Debtconsolidationcare.com - the USA consumer forum

What to do next?

Date: Sun, 05/18/2008 - 02:36

Submitted by anonymous
on Sun, 05/18/2008 - 02:36

Posts: 202330 Credits: [Donate]

Total Replies: 5


I checked my credit reports and found that portfolio recovery associates had an entry on my reports. The entry stated that the type of loan was a "factoring company account" and that a payment of $300.00 had been made, but there was no date of the payment. I was never contacted by them even though they had my address, but they began to call my son's home and leave messages on his answering machine.
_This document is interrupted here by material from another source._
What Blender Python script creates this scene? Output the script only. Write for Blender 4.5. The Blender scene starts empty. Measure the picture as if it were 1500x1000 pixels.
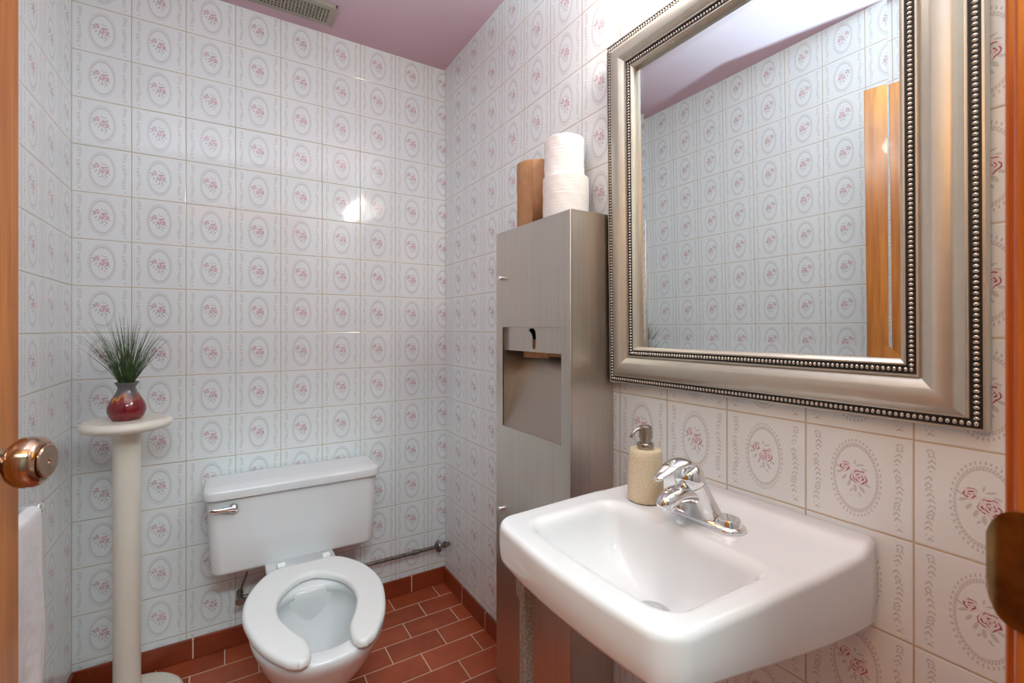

I sent them a DV letter along with a CD letter CMRRR. I have yet to receive validation from them, yet they continue to report this on my credit report. I disputed this with Equifax and they sent me notice that it had been verified by Portfolio Recovery Assoc. and it would not be removed from my credit report. Since I can't get Portfolio Recovery to validate and they continue to report this on my credit reports, what do I do next?


Do as JCEMT says above. Also you can send a 2nd letter to them, informing them of the violations (verifying un-validated account), plus the fact they are reporting incorrectly with the intent to damage your credit maliciously. This is not a factoring company account at all, it is a collection and should be listed as such! A factoring company account is an account IN GOOD STANDING with a balance due. A factoring company buys these accounts for a reduced amount and then collects the full amount from the owing company (or person). So you can see this is not that type of account.

In the letter tell them that if they don't remove the account you will sue them over the violations. Even if later they do validate the account, you can get them on the reporting the account incorrectly and you still could get them on the violations before, even if they have every bit of documentation validating the account! Doesn't matter if they validate now, they still violated and you can still sue and collect for those violations. Gives you some definate bargaining power!


lrhall41

Submitted by goldenbast on Mon, 05/19/2008 - 01:05

( Posts: 2884 | Credits: )


I have dealt with portfolio--they dont much care for following the law. I suspect in this case that a second letter will not get you very far, but it is probably worth doing anyways, just so you can show that you made extra efforts to get this resolved.

You have several violations on them already:

1--contacting a third party(your son) even after they have your location information, fdcpa violation

2--incorrectly reporting this as a "factoring company account", FCRA violation

3--continuing to verify the account as valid while ignoring a DV request, FDCPA violation

4--Not reporting complete information, such as date of this last payment you mentioned, FCRA violation

There may be others, for example a lot of CA's report collection accounts with the wrong dates. They cannot make up a date for the date the account was opened, they need to put the actual original date of the account. There has been some question on that one, and my info comes directly from the credit bureaus themselves when I called to ask them---"date opened" is supposed to be the date that the account was originally opened, and not the date that this CA obtained the debt and started reporting it. By reaging the debt like that, they try to get around the statute of limitations. Without knowing the rest of how it looks on your credit report, I can only tell you to check each and every piece of info that they have reported on that entry--each one thats wrong is an FCRA violation, as well as anything thats left blank, because they are required by law to report completely and accurately.

Expanding on golden's post, even if you send them a second letter and they correct the report, you still need to save written copies of your report right now, because correcting the violation doesnt change the fact that it happened. So you are aware, the maximum statutory amount you can sue for over FDCPA violations is $1000 total, even if they have multiple FDCPA violations. But, the maximum on FCRA violations is $1000 per individual violation. You can see how quickly they can add up a pretty big total there.